Sunday, May 30, 2010

Walking in Memphis...

So I know I've missed a couple days and believe me I can't wait to write about them because they have been truly eventful, but I'm leaving for Memphis today and cannot wait to be ten feet off Beale and just relaxing with some good friends!

So I'll see you soon cyberworld...

Thursday, May 27, 2010

Writing on the wall...

Do you ever have those moments of clarity when everything you see or do is pointing you in one direction? I feel like they happen all the time, it's simply a matter of whether I pay attention to them or not.

Conversations are a funny thing...they can tell you a lot about a person and sometimes they can reveal things in you that you were not even remotely aware of. I love these kinds of conversations...the hard part is being able and willing to do your share of the give and take to even get close to the possibility of that kind of conversation to take place.

The point is this...I am convinced that I am not living up to my own potential. Story of my life...but I am also convinced that I can change. I want to be a person of conviction that is not swayed so easily by outside forces. I want to be secure in who I am both mentally and physically.

I am a firm believer in the holistic nature of humans and that one area cannot function well without all functioning well. So I have decided to get to work on this old crap body of mine...it is in need of some serious change. I know it will be hard and I will want to give up everyday but I know that I cannot grow or change without this first step.

I'm pretty sure no one reads this but by chance you do any encouragement, advice or simply prayer is appreciated.

Tuesday, May 25, 2010

Chronicles...

Hello Blog world I am giving this a whirl for the err...well fifth time. That's a little deflating...I really want to begin a journey and after reading a friends blog I decided it's time to really buckle down and get some writing done just to prove to myself that I have SOME discipline.

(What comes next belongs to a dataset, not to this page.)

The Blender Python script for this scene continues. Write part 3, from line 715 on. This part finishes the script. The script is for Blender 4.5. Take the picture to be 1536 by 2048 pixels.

I was thinking earlier today how the timing of things often seems to be my "problem;" but then I thought actually it usually just reminds me that really I should be focusing on me. Not in a narcissistic way but in a becoming a better version of myself way. Instead of waiting around for the perfect life to show up, since we all know that's not real, taking a hold of what's in front of me and creating.

I am tired of feeling constantly in need of a restart button. Though I have no regrets and have loved every moment of life that has brought me here, I do want to change now and so begins a journey.